The volumes do include some excellent chapters on less-studied ecumenical voices, including a chapter on the Kimbanguist Charismatic movement in Congo beginning in the 1920s, authored by Silvia Cristofori. There are several chapters on peace and transnational movements, and a chapter by R. Simangaliso Kumalo and Kisitu Davies about the ecumenical developments in Africa during and in the wake of European colonization.
A chapter in the second volume, “Historians and Ecumenism: Western Christianity between Catholic Revisions and Inter-Denominational Efforts,” adds significantly to naming these difficulties in ecumenical engagement by tracing first the history of Catholic engagements with Martin Luther and then 20th-century attempts to do Christian history ecumenically in the Ökumenische Kirchengeschichte (in which Catholic, Protestant, and Orthodox historians co-wrote a church history, noting places of disagreement). 1 In this chapter, Matteo Al Kalak notes that history as a discipline cannot escape theological disagreement, much less “the juridical and hierarchical apparatuses of the churches” (817). Nor are these difficulties merely theological; they remain cultural, both in terms of particular church cultures of engagement (often mistaken for theological commitments) or merely the engagements of Christianities which, claiming to be universal, are “often too Eurocentric, legalistic, and Westernized” (817).
The scope of this project is truly impressive, and the breadth of its authors matches the patterns of the ecumenical project as a whole.

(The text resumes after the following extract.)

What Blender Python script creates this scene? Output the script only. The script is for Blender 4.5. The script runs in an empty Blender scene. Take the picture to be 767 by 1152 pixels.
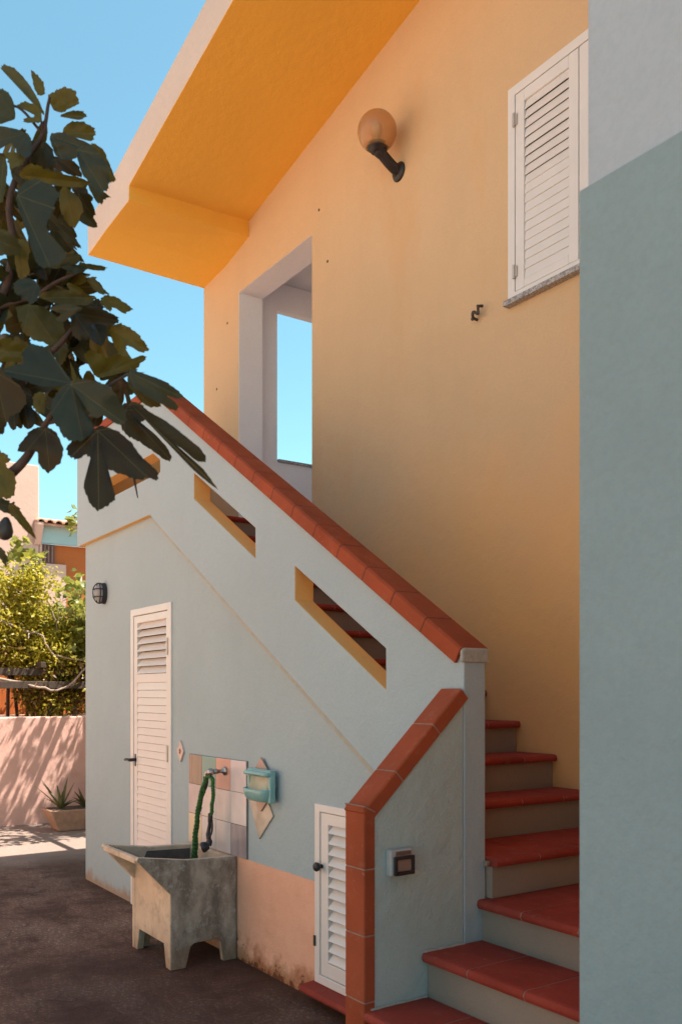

I am hopeful that in the following volumes there will be increased attention to non-Euroamerican ecumenical engagement, matching the growing participation and reception of other authors and dialogue partners in contemporary ecumenism. The size and cost of the volumes will lower the chances that it will be as widely read as it deserves to be, but it should certainly be a standard reference work included in every academic library, and a number of chapters will become regular sources in my classroom.